Beberapa lagu ceria juga dinyanyikan Rossa, gak cuma lagu sedih saja. Dan dua duanya sama sama asyik.
Film ini tentang "show must go on" seperti kata kata yang diucapkan oleh Rossa.  Saat mulai meniti karirnya dimulai dengan cerita perceraiannya. Diantara tawa ngakaknya, siapa yang tahu kalo dibaliknya ada cerita sedih. Rossa memang seperti lagu lagunya. Ada cerita lucu, jatuh cinta, ditinggal nikah, patah hati, dan semuanya dikemas dengan sangat rapih dan juga yang  tersimpan di dalam hatinya yang terdalam. Siapa yang tahu saat itu dia sedang sangat terpuruk, orang terdekatnyapun seolah tak menyadarinya. Rossa begitu professional dan perfeksionis menutupinya, persis seperti film yang dibuat untuknya. Indah, gemerlap, penuh cahaya padahal ada air mata dan patah hati dibaliknya dan disimpannya rapat rapat.
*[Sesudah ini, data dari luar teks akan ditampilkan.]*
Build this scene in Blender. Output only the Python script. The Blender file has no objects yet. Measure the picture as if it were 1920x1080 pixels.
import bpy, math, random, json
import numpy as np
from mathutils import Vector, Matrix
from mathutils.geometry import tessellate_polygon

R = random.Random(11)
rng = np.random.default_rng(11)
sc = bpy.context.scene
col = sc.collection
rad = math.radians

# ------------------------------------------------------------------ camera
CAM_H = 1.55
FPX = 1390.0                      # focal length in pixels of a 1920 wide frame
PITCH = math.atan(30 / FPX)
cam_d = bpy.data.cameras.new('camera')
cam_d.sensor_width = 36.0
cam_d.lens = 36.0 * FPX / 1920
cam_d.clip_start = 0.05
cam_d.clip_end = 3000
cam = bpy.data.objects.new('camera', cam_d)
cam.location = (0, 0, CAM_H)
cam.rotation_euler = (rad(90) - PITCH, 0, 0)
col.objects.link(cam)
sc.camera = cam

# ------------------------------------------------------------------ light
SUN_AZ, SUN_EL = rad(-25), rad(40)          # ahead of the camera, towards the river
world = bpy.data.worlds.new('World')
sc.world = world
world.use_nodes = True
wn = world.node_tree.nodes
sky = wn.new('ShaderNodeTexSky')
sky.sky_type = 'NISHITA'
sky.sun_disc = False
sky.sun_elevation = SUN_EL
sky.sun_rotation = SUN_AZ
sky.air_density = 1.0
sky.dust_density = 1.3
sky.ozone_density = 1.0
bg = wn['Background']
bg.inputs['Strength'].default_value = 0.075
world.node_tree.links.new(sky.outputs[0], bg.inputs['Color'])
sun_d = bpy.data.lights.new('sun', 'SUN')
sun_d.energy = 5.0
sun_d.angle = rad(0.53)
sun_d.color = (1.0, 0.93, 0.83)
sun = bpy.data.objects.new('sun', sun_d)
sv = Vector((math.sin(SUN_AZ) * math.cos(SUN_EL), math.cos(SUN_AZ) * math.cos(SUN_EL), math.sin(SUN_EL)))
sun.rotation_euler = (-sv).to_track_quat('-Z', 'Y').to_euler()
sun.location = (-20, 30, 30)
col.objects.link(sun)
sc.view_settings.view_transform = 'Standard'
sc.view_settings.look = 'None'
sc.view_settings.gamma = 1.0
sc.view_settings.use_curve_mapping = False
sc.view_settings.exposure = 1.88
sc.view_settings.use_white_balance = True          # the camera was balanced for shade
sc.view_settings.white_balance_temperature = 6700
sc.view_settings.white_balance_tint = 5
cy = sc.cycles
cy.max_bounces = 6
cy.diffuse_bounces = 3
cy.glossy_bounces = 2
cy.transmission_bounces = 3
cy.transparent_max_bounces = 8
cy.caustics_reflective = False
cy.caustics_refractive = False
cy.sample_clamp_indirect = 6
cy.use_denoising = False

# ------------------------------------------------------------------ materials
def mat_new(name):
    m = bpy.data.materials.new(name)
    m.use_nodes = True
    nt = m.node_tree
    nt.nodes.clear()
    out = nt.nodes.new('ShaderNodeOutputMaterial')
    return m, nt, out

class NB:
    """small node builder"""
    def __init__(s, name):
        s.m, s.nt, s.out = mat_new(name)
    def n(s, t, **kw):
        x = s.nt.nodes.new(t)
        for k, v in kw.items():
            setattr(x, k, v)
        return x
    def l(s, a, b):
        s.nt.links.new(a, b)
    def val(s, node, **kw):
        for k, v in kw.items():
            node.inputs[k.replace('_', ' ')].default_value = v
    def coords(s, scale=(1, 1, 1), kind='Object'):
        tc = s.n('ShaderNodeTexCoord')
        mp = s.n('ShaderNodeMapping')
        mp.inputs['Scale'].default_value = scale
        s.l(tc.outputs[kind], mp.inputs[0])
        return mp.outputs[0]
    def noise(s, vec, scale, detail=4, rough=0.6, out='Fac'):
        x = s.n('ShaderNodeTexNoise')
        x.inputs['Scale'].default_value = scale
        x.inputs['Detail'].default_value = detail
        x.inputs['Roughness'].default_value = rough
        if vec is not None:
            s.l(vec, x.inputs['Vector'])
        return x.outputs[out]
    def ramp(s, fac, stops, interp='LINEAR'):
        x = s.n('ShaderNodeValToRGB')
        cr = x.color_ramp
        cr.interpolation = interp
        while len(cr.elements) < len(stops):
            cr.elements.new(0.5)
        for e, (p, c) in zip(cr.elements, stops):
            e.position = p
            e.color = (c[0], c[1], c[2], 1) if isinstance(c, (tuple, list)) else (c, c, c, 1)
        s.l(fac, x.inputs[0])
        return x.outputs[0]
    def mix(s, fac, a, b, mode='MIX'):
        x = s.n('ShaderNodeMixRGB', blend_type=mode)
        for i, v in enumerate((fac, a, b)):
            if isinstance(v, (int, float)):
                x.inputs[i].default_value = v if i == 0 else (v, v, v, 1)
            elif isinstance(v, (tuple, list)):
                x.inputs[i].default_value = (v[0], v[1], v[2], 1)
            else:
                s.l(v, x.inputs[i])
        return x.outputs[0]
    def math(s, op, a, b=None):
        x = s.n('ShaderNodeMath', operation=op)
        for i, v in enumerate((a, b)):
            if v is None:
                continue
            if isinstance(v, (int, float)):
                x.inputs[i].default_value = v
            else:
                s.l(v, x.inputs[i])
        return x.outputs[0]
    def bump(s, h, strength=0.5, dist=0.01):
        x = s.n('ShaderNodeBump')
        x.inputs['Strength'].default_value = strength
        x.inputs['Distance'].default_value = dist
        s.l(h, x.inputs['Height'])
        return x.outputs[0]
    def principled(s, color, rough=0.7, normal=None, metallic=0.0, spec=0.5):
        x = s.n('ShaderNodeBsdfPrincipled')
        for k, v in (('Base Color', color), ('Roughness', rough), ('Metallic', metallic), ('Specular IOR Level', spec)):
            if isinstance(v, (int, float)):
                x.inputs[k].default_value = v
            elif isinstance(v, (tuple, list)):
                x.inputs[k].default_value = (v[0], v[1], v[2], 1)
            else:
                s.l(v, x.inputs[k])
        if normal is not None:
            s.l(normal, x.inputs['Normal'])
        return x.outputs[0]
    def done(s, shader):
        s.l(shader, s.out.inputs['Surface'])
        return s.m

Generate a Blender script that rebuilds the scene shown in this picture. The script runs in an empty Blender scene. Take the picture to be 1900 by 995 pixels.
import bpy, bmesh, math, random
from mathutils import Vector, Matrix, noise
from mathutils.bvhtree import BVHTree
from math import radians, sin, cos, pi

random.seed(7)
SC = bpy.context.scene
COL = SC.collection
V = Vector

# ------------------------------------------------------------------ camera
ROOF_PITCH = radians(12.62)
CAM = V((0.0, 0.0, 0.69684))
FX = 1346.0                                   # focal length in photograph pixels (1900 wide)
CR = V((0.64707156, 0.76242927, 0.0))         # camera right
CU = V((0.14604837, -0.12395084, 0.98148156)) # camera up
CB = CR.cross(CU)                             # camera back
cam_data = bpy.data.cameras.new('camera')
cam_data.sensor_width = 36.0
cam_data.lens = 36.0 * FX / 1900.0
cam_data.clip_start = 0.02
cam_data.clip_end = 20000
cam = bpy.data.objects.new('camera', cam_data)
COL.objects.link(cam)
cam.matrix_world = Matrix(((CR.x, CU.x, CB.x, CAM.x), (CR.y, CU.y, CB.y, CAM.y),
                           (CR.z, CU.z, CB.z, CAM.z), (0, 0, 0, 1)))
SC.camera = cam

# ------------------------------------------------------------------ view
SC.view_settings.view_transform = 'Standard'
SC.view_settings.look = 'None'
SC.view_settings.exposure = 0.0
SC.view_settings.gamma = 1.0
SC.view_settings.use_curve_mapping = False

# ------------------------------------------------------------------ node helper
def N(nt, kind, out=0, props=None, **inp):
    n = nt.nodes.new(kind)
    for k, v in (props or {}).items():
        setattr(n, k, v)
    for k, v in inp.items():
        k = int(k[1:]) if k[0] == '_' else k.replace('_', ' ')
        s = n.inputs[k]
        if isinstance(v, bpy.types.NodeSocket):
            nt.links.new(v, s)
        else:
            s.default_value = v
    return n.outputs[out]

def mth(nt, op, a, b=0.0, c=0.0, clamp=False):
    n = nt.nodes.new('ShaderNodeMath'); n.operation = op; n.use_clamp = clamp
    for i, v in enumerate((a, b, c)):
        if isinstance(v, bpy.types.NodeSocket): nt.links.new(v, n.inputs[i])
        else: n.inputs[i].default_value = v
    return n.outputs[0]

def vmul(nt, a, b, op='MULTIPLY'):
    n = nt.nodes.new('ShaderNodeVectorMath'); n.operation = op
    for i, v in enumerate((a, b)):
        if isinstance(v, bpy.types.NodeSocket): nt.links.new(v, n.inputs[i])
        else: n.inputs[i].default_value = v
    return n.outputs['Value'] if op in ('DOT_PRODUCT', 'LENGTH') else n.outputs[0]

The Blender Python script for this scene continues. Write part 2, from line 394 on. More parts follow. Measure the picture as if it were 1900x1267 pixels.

Bisa jadi, dalam hati kecilnya, mengapa bahagia tak pernah bisa menyentuhnya. Apakah Rossa mengingkari, Â bahagia seperti apa yang diinginkan yang belum dicapainya, disaat keberlimpahan materi telah diperolehnya. Sebegitu sulitnya kah buat Rossa untuk memberikan ruang orang lain untuk membahagiakan dirinya?
Katanya, setiap lagu seperti diary dan catatan catatan harian pribadinya. Mengapa dia bisa mengemasnya begitu apik. Tanpa pernah membuatnya mendayu dayu seperti lagu cengeng lainnya.
Begitulah, Rossa, seperti juga kehidupan kita. Ketika kebahagiaan dan kesedihan datang bergantian atau bersamaan, tanpa sengaja sebenarnya kebahagiaan atau kesedihan, kita sendiri yang membuatnya begitu.